WHAT IS ASKED: Copy the data that follows, character for character, minus the pictures.
[START]
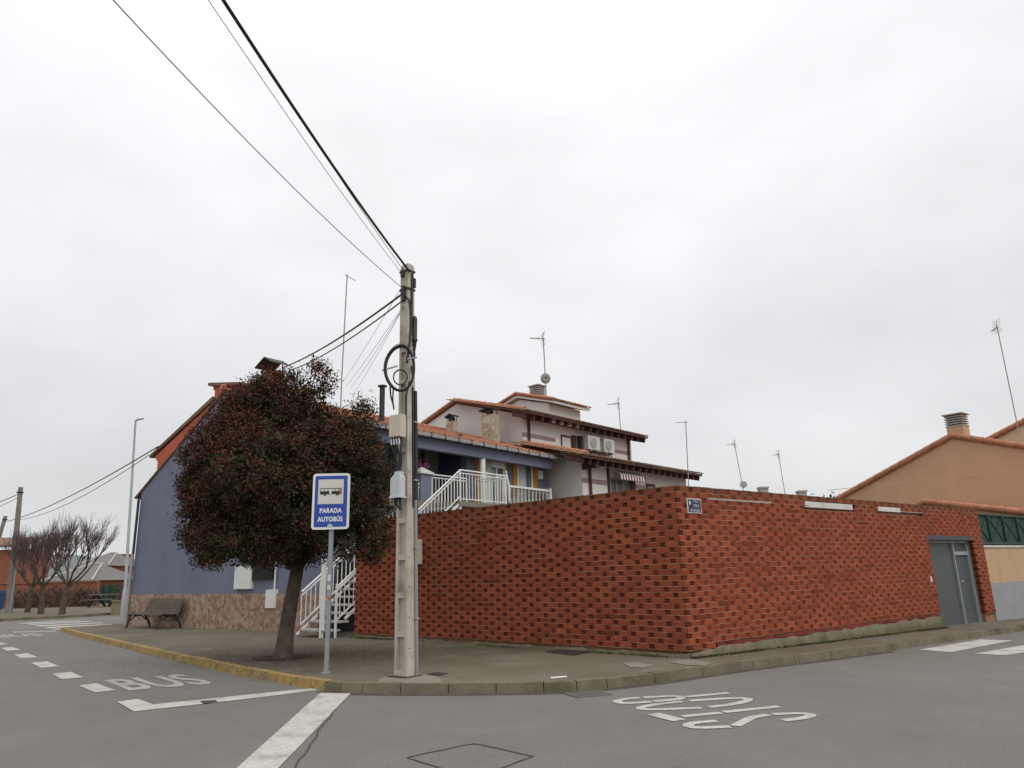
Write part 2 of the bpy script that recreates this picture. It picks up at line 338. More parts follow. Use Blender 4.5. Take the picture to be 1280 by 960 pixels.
# ------------------------------------------------------------------ ground
import bmesh
def sheet(name, pts, z, m, solid=0):
    """flat polygon laid on the sloping ground; pts are (x, y)"""
    bm = bmesh.new(); bm.faces.new([bm.verts.new((x, y, 0)) for x, y in pts])
    for s in (0, 8, 20, 40, 60):
        c = CR + DR*s
        bmesh.ops.bisect_plane(bm, geom=bm.verts[:]+bm.edges[:]+bm.faces[:], plane_co=c, plane_no=DR)
    bmesh.ops.triangulate(bm, faces=bm.faces[:])
    for v in bm.verts: v.co.z = gz(v.co.x, v.co.y) + z
    bmesh.ops.recalc_face_normals(bm, faces=bm.faces[:])
    if sum(f.normal.z for f in bm.faces) < 0: bmesh.ops.reverse_faces(bm, faces=bm.faces[:])
    me = bpy.data.meshes.new(name); bm.to_mesh(me); bm.free(); me.materials.append(m)
    o = bpy.data.objects.new(name, me); COL.objects.link(o); return tag(o, kind='structure')
P = .12
E1 = V((.615, .788, 0)).normalized(); G = V((E1.y, -E1.x, 0)); OH = V((-13.54, 26.16, 0))   # blue house frame
def bh(a, b, z=0): return OH + E1*a + G*b + Z*z
sheet('road', [(-1500, -1500), (1500, -1500), (1500, 1500), (-1500, 1500)], 0, M['asphalt'])
kpx = [(75, 789), (96, 796), (120, 802), (200, 822), (300, 845), (370, 858), (405, 863.5), (425, 866), (452, 867), (500, 867.5), (560, 867.5), (620, 867), (680, 866), (722, 864.5), (760, 861), (820, 854), (880, 845), (1000, 829), (1110, 814.5)]
K = [GP(*p) for p in kpx]
k_end = K[-1] + DR*60; K.append(V((k_end.x, k_end.y, 0)))
k_first = K[0] + E1*2.2 + G*.6; k_up = k_first + E1*60
K = [k_up, k_first] + K
for k in K: k.z = 0
def offset_path(path, d):
    out = []
    for i, p in enumerate(path):
        t = ((path[min(i+1, len(path)-1)]-p).normalized() if i < len(path)-1 else V()) + ((p-path[max(i-1, 0)]).normalized() if i else V())
        t.normalize(); out.append(p + V((-t.y, t.x, 0))*d)
    return out
Kin = offset_path(K, .16)
sheet('pavement', [(p.x, p.y) for p in Kin] + [(60, 90), (20, 95)], P-.004, M['pave'])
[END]
SOLUTION TO THIS EXERCISE:
Write part 2 of the bpy script that recreates this picture. It picks up at line 338. More parts follow. Use Blender 4.5. Take the picture to be 1280 by 960 pixels.
# ------------------------------------------------------------------ ground
import bmesh
def sheet(name, pts, z, m, solid=0):
    """flat polygon laid on the sloping ground; pts are (x, y)"""
    bm = bmesh.new(); bm.faces.new([bm.verts.new((x, y, 0)) for x, y in pts])
    for s in (0, 8, 20, 40, 60):
        c = CR + DR*s
        bmesh.ops.bisect_plane(bm, geom=bm.verts[:]+bm.edges[:]+bm.faces[:], plane_co=c, plane_no=DR)
    bmesh.ops.triangulate(bm, faces=bm.faces[:])
    for v in bm.verts: v.co.z = gz(v.co.x, v.co.y) + z
    bmesh.ops.recalc_face_normals(bm, faces=bm.faces[:])
    if sum(f.normal.z for f in bm.faces) < 0: bmesh.ops.reverse_faces(bm, faces=bm.faces[:])
    me = bpy.data.meshes.new(name); bm.to_mesh(me); bm.free(); me.materials.append(m)
    o = bpy.data.objects.new(name, me); COL.objects.link(o); return tag(o, kind='structure')
P = .12
E1 = V((.615, .788, 0)).normalized(); G = V((E1.y, -E1.x, 0)); OH = V((-13.54, 26.16, 0))   # blue house frame
def bh(a, b, z=0): return OH + E1*a + G*b + Z*z
sheet('road', [(-1500, -1500), (1500, -1500), (1500, 1500), (-1500, 1500)], 0, M['asphalt'])
kpx = [(75, 789), (96, 796), (120, 802), (200, 822), (300, 845), (370, 858), (405, 863.5), (425, 866), (452, 867), (500, 867.5), (560, 867.5), (620, 867), (680, 866), (722, 864.5), (760, 861), (820, 854), (880, 845), (1000, 829), (1110, 814.5)]
K = [GP(*p) for p in kpx]
k_end = K[-1] + DR*60; K.append(V((k_end.x, k_end.y, 0)))
k_first = K[0] + E1*2.2 + G*.6; k_up = k_first + E1*60
K = [k_up, k_first] + K
for k in K: k.z = 0
def offset_path(path, d):
    out = []
    for i, p in enumerate(path):
        t = ((path[min(i+1, len(path)-1)]-p).normalized() if i < len(path)-1 else V()) + ((p-path[max(i-1, 0)]).normalized() if i else V())
        t.normalize(); out.append(p + V((-t.y, t.x, 0))*d)
    return out
Kin = offset_path(K, .16)
sheet('pavement', [(p.x, p.y) for p in Kin] + [(60, 90), (20, 95)], P-.004, M['pave'])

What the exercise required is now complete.